:: Given data

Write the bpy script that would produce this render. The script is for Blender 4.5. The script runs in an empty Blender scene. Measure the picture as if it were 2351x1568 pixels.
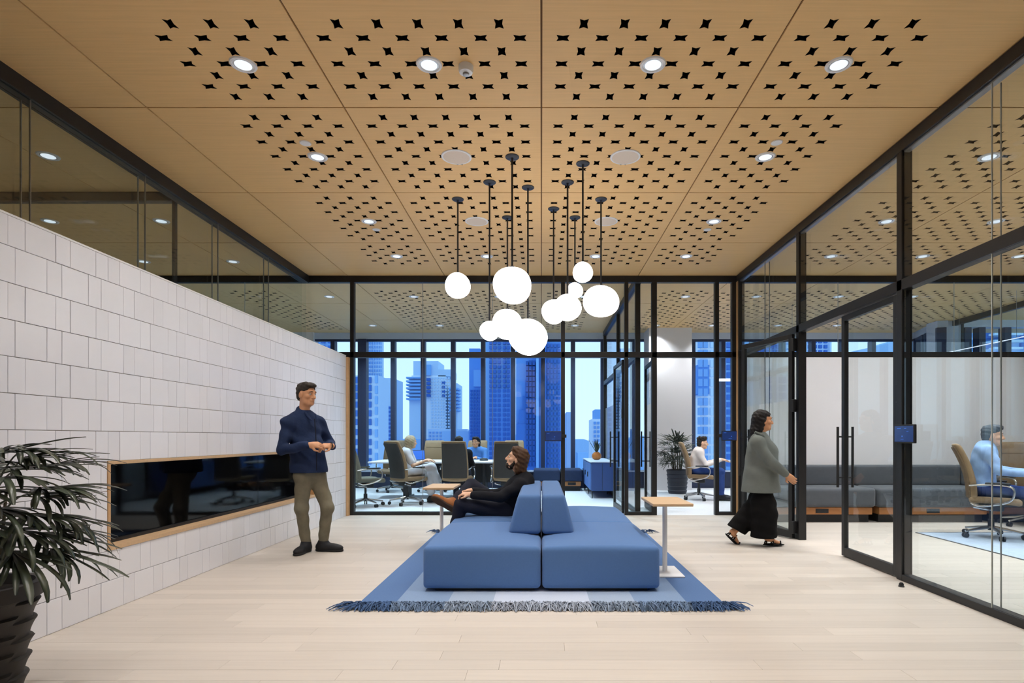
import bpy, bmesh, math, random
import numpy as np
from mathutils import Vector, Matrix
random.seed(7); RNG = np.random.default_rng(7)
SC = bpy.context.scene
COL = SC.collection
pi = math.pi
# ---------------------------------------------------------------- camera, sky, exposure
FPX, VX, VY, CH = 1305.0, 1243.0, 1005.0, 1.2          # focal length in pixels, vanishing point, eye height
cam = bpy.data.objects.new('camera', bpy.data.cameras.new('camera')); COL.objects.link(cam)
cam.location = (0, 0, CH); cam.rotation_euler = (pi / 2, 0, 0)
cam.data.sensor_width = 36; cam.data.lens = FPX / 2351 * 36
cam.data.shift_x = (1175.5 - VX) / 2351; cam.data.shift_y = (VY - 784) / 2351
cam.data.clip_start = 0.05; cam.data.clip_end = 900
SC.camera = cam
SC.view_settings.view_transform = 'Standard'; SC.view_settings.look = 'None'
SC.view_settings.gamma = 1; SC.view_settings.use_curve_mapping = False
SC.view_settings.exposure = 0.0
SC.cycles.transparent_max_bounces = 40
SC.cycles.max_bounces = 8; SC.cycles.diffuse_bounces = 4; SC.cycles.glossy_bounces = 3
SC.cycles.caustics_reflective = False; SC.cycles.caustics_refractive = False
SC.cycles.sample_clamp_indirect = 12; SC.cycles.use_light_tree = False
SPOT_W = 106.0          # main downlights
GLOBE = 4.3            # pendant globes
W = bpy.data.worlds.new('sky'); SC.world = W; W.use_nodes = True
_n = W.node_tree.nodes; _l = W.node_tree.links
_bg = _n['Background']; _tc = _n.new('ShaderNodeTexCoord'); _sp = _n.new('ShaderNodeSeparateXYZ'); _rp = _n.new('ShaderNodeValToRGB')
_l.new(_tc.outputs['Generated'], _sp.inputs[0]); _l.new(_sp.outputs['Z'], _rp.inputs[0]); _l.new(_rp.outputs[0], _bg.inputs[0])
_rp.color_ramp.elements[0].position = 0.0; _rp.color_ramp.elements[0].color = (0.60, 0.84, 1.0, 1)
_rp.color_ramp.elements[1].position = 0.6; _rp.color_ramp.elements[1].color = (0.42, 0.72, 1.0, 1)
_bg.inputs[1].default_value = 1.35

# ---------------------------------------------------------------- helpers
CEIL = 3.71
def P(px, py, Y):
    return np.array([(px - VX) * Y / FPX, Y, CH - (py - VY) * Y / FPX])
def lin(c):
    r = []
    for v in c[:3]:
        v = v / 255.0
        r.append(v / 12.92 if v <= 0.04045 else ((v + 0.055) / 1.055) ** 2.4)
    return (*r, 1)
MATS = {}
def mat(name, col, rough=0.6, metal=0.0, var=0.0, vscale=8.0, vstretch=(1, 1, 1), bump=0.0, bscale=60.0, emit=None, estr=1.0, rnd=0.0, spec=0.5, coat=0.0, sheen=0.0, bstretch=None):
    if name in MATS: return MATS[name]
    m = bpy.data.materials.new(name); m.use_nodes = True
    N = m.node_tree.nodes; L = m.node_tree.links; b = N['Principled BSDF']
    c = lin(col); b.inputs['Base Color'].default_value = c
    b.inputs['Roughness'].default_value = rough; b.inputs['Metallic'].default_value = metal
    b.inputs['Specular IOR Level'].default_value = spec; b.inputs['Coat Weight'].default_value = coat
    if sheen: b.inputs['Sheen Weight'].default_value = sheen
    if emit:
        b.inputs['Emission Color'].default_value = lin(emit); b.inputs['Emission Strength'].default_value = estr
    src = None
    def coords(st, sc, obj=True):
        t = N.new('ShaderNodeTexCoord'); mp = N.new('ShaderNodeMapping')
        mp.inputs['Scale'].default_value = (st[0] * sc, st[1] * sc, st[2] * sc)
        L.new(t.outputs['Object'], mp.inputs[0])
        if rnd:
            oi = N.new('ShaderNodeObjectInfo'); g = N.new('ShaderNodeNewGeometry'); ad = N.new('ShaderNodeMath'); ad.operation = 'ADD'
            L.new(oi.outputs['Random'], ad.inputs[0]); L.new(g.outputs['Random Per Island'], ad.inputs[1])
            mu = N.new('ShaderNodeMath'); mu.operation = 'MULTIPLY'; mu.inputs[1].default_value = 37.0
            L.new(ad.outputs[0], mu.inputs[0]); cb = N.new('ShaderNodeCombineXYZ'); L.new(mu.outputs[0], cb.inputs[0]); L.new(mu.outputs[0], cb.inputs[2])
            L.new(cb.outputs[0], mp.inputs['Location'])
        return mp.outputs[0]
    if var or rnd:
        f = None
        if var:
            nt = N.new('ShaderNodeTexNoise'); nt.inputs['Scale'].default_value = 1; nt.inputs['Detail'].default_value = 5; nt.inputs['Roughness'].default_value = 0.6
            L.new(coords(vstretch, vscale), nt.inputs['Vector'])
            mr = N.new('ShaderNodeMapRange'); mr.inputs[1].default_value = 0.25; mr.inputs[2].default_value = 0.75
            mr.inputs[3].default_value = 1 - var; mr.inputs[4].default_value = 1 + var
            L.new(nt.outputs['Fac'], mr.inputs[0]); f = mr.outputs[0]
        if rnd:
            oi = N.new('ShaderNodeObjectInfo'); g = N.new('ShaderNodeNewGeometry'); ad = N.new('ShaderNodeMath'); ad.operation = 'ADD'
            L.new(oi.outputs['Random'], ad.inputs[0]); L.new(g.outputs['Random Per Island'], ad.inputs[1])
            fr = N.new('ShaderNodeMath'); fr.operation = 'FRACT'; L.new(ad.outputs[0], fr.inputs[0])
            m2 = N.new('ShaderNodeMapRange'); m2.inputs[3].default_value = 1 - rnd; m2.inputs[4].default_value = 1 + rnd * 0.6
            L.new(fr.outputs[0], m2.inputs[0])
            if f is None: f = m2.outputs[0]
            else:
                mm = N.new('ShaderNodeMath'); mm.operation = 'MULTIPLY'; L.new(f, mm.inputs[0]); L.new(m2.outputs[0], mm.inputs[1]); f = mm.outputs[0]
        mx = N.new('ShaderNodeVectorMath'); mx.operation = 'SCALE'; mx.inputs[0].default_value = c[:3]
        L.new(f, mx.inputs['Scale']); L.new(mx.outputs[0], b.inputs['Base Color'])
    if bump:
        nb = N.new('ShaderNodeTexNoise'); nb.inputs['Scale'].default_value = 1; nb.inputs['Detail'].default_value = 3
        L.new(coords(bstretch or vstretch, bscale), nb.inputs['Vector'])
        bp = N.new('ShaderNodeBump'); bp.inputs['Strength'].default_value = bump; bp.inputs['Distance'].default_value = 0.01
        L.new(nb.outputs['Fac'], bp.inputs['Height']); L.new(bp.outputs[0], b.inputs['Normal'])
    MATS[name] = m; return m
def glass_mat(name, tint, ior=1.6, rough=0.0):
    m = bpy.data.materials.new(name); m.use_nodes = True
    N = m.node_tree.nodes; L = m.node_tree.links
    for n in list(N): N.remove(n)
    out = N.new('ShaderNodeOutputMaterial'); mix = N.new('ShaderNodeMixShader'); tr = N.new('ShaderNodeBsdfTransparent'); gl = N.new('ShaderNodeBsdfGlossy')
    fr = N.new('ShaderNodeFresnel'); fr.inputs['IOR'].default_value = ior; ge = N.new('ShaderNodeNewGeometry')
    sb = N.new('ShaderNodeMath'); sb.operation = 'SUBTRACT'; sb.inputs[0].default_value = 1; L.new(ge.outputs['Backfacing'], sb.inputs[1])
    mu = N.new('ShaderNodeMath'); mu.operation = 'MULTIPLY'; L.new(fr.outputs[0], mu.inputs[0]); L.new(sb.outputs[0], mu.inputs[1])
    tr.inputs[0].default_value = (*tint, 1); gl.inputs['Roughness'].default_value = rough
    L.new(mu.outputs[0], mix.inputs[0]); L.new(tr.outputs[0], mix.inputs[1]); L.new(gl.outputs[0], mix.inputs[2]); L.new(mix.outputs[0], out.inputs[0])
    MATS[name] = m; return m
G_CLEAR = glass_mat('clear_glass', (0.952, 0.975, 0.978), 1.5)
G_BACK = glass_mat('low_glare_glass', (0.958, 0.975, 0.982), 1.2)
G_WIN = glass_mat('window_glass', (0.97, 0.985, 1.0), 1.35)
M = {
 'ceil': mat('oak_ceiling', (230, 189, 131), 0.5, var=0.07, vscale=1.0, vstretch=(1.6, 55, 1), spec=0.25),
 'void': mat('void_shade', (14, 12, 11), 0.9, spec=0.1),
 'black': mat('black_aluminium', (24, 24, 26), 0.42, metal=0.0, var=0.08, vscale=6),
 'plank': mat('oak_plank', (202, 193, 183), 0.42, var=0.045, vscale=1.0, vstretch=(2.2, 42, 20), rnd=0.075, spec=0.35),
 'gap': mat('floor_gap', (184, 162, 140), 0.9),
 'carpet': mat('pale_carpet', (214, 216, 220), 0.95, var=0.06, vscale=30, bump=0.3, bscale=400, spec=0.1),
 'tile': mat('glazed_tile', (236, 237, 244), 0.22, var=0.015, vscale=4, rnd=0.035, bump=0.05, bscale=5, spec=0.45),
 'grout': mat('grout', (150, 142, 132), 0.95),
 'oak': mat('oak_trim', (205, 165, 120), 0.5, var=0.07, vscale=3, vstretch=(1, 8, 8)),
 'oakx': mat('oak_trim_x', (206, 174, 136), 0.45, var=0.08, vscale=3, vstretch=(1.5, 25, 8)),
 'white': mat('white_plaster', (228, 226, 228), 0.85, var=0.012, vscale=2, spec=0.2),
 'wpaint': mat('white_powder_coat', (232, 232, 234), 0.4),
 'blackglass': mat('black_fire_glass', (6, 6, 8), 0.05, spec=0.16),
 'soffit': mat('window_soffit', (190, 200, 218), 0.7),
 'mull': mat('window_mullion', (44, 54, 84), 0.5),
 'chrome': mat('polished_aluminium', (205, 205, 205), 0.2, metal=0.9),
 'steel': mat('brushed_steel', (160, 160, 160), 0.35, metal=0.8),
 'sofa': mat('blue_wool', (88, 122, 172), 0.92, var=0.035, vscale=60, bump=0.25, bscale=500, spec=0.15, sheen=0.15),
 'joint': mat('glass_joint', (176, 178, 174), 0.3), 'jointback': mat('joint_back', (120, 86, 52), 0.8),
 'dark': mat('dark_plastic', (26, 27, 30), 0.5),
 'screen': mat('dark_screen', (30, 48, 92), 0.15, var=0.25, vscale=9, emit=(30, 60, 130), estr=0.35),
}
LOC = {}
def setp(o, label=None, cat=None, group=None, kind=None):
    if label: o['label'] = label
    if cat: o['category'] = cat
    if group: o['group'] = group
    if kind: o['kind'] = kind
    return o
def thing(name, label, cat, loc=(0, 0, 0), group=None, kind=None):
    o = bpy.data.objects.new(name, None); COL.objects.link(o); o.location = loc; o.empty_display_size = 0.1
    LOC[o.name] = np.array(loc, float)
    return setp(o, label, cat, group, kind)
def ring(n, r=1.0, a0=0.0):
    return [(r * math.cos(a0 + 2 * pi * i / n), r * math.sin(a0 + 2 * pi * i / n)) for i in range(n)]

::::
:: Given data

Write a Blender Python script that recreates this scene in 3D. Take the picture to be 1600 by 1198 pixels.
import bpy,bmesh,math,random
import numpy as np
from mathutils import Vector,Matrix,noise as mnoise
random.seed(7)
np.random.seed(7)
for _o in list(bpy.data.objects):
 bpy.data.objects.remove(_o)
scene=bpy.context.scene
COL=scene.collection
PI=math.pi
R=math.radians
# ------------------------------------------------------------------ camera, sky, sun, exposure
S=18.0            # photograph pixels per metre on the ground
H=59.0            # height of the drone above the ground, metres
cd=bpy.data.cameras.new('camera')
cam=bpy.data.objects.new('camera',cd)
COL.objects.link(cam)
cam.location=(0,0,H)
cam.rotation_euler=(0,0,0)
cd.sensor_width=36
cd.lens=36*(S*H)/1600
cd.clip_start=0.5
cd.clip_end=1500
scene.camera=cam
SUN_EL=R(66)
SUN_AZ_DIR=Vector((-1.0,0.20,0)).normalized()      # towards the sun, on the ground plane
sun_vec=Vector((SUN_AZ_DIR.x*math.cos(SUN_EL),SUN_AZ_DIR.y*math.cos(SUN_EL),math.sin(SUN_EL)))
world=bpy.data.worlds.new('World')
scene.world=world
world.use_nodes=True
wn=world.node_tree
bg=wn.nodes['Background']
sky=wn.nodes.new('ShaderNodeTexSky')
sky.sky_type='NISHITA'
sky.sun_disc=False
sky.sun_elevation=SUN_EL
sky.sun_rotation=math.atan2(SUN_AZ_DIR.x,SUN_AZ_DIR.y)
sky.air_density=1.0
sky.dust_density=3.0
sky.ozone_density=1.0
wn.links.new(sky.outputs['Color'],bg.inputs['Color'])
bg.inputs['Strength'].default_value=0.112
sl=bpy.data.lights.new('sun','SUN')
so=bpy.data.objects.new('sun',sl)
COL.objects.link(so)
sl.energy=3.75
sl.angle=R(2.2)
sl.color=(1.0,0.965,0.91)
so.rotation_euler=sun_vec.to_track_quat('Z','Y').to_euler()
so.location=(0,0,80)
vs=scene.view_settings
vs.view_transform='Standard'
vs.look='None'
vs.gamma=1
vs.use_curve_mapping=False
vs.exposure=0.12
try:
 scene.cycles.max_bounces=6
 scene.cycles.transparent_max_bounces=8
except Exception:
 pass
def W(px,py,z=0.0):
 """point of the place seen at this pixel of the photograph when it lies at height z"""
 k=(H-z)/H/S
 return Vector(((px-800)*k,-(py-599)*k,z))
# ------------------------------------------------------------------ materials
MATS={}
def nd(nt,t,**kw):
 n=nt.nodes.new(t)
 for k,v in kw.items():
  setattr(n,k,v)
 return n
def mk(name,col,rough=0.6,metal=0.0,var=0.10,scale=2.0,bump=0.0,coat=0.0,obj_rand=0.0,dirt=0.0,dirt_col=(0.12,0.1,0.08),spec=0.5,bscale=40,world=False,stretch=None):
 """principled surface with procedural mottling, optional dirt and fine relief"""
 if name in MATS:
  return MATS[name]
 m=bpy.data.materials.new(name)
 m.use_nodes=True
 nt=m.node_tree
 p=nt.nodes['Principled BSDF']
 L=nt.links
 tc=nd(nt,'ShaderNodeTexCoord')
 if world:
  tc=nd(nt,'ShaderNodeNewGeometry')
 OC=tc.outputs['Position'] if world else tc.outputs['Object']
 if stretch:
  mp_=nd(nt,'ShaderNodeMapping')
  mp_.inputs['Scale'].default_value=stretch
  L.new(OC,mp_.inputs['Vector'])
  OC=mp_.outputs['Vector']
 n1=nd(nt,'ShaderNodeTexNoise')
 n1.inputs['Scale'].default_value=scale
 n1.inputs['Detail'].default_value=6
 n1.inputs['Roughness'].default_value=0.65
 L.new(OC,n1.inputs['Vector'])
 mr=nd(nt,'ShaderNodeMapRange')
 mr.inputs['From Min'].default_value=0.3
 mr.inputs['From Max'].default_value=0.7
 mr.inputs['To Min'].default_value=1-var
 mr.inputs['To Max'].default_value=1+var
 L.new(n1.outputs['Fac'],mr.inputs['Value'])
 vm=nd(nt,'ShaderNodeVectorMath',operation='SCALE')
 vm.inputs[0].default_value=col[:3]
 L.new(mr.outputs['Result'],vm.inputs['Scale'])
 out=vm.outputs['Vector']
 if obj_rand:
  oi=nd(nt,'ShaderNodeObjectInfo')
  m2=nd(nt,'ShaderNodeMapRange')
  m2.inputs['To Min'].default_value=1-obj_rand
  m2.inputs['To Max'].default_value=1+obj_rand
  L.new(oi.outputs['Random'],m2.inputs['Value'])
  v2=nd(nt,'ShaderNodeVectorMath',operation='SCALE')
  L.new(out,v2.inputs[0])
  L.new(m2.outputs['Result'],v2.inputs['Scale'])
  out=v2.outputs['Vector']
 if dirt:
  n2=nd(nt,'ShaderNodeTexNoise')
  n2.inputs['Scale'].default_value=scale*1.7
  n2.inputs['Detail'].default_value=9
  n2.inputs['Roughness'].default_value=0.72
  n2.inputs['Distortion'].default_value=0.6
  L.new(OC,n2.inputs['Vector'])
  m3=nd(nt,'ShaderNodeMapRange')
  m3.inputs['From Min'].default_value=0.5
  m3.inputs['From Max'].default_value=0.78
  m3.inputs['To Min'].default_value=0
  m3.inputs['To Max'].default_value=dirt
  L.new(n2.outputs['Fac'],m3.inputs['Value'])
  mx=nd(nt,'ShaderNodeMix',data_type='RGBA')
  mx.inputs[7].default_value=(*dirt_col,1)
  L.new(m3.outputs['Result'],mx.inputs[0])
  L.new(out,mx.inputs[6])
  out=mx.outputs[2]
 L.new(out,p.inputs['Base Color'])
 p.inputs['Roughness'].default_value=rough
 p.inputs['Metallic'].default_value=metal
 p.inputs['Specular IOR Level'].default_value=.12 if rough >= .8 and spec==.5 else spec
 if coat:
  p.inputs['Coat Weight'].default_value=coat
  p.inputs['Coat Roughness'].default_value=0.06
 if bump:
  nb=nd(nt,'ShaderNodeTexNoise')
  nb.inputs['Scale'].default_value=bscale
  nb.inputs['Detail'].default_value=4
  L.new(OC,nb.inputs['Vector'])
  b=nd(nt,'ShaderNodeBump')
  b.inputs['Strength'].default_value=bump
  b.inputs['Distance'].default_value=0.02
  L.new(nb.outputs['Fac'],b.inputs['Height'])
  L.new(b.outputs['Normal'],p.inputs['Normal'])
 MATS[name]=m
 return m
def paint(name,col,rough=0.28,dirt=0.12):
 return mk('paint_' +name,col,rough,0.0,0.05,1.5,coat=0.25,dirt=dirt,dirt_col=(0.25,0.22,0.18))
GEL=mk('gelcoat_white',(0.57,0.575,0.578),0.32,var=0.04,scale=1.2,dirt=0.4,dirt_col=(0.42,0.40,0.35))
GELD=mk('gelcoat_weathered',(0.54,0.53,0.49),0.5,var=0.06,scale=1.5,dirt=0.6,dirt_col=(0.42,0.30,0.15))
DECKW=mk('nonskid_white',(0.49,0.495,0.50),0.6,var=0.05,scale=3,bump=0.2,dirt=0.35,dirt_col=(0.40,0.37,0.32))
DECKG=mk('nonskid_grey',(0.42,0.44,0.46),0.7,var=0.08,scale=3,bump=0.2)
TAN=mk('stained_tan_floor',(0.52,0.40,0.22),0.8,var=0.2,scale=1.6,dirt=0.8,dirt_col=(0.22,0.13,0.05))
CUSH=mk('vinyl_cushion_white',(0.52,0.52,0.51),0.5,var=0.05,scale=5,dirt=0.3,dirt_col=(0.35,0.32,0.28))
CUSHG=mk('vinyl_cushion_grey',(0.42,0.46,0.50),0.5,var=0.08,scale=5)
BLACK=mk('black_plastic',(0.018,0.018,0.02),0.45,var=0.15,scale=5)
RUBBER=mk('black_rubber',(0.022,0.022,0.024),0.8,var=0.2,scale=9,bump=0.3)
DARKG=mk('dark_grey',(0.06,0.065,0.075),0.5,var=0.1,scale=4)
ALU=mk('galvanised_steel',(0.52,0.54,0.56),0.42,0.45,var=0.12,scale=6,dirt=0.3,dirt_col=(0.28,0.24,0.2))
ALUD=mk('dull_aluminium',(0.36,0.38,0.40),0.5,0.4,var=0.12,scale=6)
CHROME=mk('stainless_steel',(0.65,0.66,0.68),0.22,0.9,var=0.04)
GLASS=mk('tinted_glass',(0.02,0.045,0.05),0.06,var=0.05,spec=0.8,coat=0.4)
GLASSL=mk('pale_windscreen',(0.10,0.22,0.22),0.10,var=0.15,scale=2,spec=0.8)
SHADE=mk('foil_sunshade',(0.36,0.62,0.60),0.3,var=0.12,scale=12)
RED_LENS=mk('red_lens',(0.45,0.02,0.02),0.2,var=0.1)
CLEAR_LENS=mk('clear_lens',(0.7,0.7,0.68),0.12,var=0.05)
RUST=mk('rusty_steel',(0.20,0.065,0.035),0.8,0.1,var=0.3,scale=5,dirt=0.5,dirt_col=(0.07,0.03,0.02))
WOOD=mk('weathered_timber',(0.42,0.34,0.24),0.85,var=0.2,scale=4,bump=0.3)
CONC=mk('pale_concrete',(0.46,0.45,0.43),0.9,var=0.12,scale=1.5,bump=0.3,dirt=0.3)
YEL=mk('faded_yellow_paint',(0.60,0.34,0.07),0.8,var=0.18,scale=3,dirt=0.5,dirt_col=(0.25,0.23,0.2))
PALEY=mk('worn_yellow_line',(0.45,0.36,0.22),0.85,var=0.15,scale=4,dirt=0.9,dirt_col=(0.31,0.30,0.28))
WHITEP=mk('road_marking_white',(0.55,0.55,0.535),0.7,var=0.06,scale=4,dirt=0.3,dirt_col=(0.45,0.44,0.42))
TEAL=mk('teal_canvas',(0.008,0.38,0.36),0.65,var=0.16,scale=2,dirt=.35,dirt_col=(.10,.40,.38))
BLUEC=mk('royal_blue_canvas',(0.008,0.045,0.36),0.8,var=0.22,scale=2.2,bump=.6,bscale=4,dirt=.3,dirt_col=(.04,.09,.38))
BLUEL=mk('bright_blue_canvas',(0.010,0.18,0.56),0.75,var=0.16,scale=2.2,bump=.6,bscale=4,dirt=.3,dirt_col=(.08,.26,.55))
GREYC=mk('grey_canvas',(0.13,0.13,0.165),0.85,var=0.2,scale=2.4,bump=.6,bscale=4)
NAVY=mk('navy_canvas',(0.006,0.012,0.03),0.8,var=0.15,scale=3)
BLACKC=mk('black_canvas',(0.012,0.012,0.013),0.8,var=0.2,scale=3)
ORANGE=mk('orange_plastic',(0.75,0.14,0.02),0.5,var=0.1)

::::

■ What you will do ■
In the records above, find each line with the word "that" and copy it.

■ Solution ■
Write the bpy script that would produce this render. The script is for Blender 4.5. The script runs in an empty Blender scene. Measure the picture as if it were 2351x1568 pixels.
Write a Blender Python script that recreates this scene in 3D. Take the picture to be 1600 by 1198 pixels.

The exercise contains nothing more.